J'aime aussi le terme de sécurité profonde.

La sécurité profonde est semblable à la médecine préventive: en investissant dans le fonctionnement des institutions démocratiques, la protection des droits de l'homme, la tolérance, le dialogue et la cohésion sociale, la prévention des extrémismes et la coopération contre la criminalité et le terrorisme, nous renforçons notre immunité contre les menaces qui pèsent sur notre sécurité et notre stabilité.

Cet aspect de la sécurité recèle un potentiel que nous pouvons et devons utiliser pour résoudre nombre des problèmes et conflits qui persistent en Europe aujourd'hui. En clair, cela ne signifie par exemple pas qu'il faudrait que le Conseil de l'Europe participe aux négociations sur la Géorgie qui ont lieu à Genève ; mais nous pouvons apporter notre contribution indirecte en insistant sur notre mission, qui est de protéger les droits de l'homme dans cette région.

C'est pourquoi j'ai présenté un nouveau rapport sur le conflit en Géorgie, qui est maintenant sur la table du Comité des Ministres.

Le concept de sécurité démocratique, ou sécurité profonde, doit s'appliquer à l'ensemble de l'Europe.

L'une des questions fondamentales qui se posent à l'Europe d'aujourd'hui est de savoir comment vivre ensemble, avec des origines ethniques et religieuses et des repères individuels différents. C'est pourquoi il est nécessaire, après 60 ans, de revoir les notions de droits de l'homme et d'Etat de droit et leur application dans les sociétés européennes contemporaines.

Messieurs et Mesdames les Ministres,

Je vous suggère que nous inscrivions cette question à l'ordre du jour de la prochaine session ministérielle et que nous demandions à un groupe de personnalités éminentes de nous indiquer la meilleure manière de répondre à ces questions.

La plus grave menace en Europe et pour l'Europe en tant qu'entité organisationnelle aujourd'hui est liée aux risques d'agitation sociale et de tensions ethniques et religieuses qui pourraient se développer sur fond de crise financière.

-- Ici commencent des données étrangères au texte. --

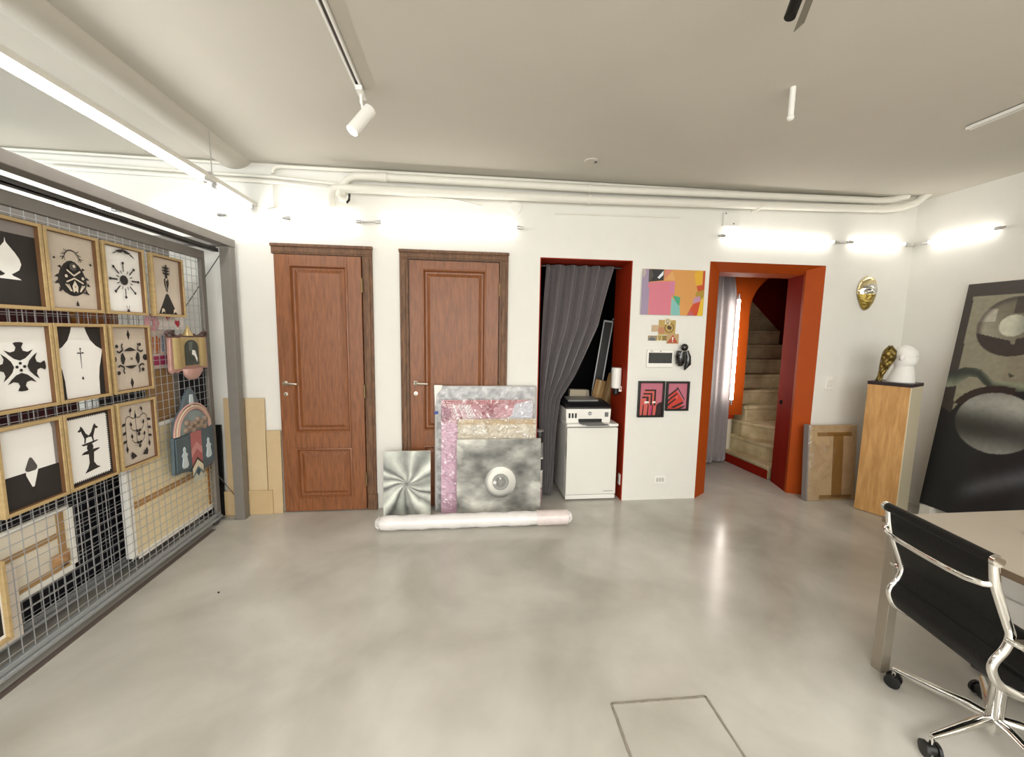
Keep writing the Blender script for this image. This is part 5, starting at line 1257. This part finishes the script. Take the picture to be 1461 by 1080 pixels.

Cette conjonction s'accompagne d'un renouveau de la pensée nationaliste.

Ma crainte est que si nos institutions européennes échouent à procurer bien‑être et sécurité au sens le plus large, les voix appelant au retour à des solutions nationales se feront plus fortes, ce qui pourrait être le prélude à une résurgence du nationalisme.

Mesdames et Messieurs les ministres,

J'ai d'emblée indiqué au Comité des Ministres que je n'arriverai à rien sans le soutien des gouvernements. Nous sommes une organisation intergouvernementale. Je vous demande de reprendre votre pouvoir ici et de faire avancer les réformes ; et aussi de faire de même dans les autres organisations dont vos pays sont membres, de manière à ce que nous puissions développer une architecture européenne extrêmement forte.